Going Deeper with God – Our Walking-Around Life ( Romans 12: 1-2)

In Eat this Book, Eugene El Shaddi bannersPeterson teaches us to chew on a passage of scripture, digest it, and put it to use in practical ways. Our Christian fathers and mothers called this process Lectio Divina. In this passage from Romans, Paul encourages us to live as apprentices of Jesus every moment of every day so that God can bring out the best of us in the midst of a changing culture.

ROMANS 12: 1-2 (MSG) – OUR WALKING – AROUND LIFE

So here’s what I want you to do, God helping you: Take your everyday, ordinary life—your sleeping, eating, going-to-work, and walking-around life—and place it before God as an offering. Embracing what God does for you is the best thing you can do for him. Don’t become so well-adjusted to your culture that you fit into it without even thinking. Instead, fix your attention on God. You’ll be changed from the inside out. Readily recognize what he wants from you, and quickly respond to it. Unlike the culture around you, always dragging you down to its level of immaturity, God brings the best out of you, develops well-formed maturity in you.”

CHEWING

Other versions of Roman 12: 1 encourage us to offer or present our bodies as a “living sacrifice.”  The Message version suggests how we can do that. We are told to live our lives (with God’s help) in our world without becoming “well-adjusted” to that world.  One commentator says that the word “world” refers to the spirit of the age.  How would you describe “the spirit of our age”?

Paul also warns that the culture around us tries to drag Christ-followers down to its level of immaturity. How true for 2017! The self-praise, the lies and “alternative facts,” the demand that we must put ourselves and our country first, the words and actions that declare that people who are not like us must be kept away from us, the lack of compassion for anyone who is different – these are immature ways of thinking. They are also exactly the same things Jesus warned against when he walked this earth.  

Paul proclaims in Corinthians and Colossians as well as in this chapter that rather than conforming (becoming comfortable with and even joining in) the culture around us, we are to be transformed. We are to renew our minds by surrounding ourselves with the teachings of scripture, the Spirit of Jesus, and the prayers and fellowship of believers so that our minds don’t have room for false teachings. However, I think Paul also means that we are supposed to use our minds to seek out and learn the truth. Slick diversions, punches and counter punches, and overwhelming chatter can easily lead us astray. Or just as frightening, we can be so overwhelmed that we are too battered to respond or resist. 

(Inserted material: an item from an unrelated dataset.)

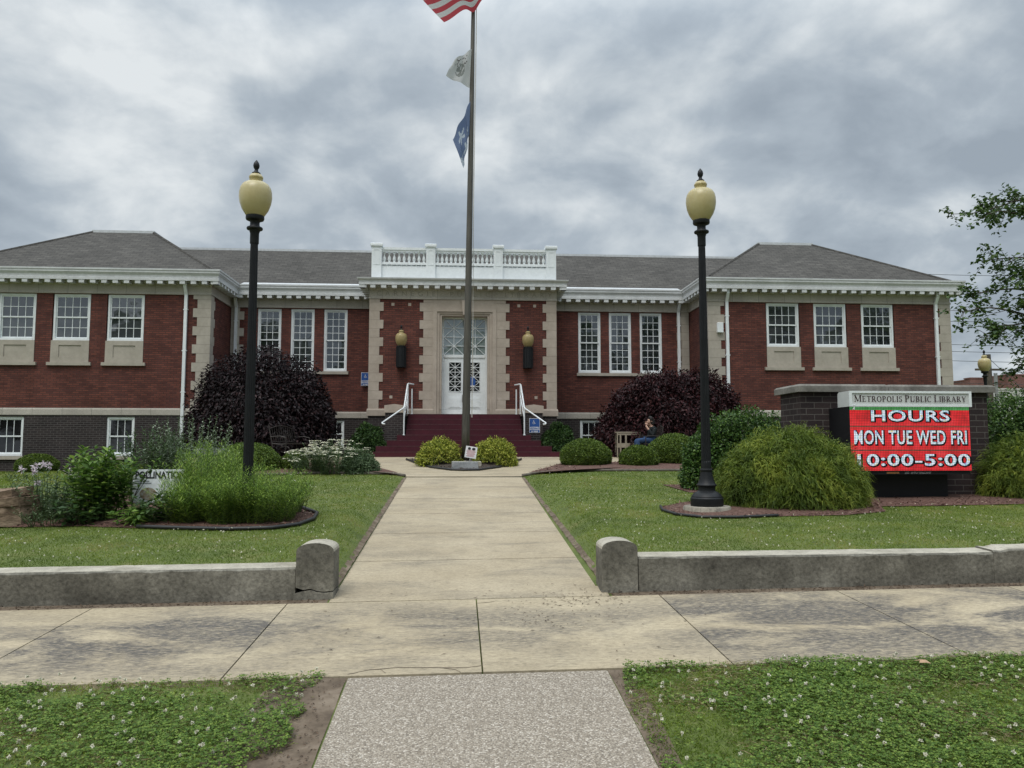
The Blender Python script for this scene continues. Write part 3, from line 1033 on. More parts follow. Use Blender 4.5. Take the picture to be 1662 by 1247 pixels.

We are also to “put off the old self with its practices  and [clothe ourselves] with the new self, which is being renewed in knowledge according to the image of its creator.”  This means we cannot accommodate or excuse lies or abusive behavior or actions that wound the most vulnerable among us.  

The values and principles we learn in the Scriptures and from Jesus and then his disciples are not just good ideas.  They must be part of our decision-making and actions; the world is waiting for us to speak up! 

DIGESTING

♥  In commenting on this verse, Richard Foster says that the problem with a “living” sacrifice is that it always wants to get off the altar. The Spiritual Formation Bible suggests this soul-training exercise:  “On a scale of 1 to 10 (“easy” to “hard”), rank the difficulty you think you would have in giving your entire being – thoughts, words, and actions – to God. As you go about your life this week, make effort to dedicate everything you think, say, or do to God.  How often did you want to get off the altar?”

♥  Read Scripture, mull over and/or talk about with friends the things that Jesus said (such as the beatitudes) that are counter to what we have been hearing for the last few weeks. Or think about Jesus’ actions (such as welcoming the children or feeding the thousands) or his parables (such as the Good Samaritan). How does his thinking and behavior match up with the words and actions we have been astounded by in the past week? 

 If you are uncomfortable with the political atmosphere, what do you want to say or do about it? What do you think the Church should be doing or saying?                 

MORE FOOD FOR THOUGHT

“Mother Teresa of Calcutta said, ‘Pray for me that I not loosen my grip on the hands of Jesus under the guise of ministering to the poor.’  That is our first task: to grip the hands of Jesus with such tenacity that we are obliged to follow his lead, to seek first his kingdom . . . . Begin now to obey him in every way you can” (Richard Foster in Freedom of Simplicity).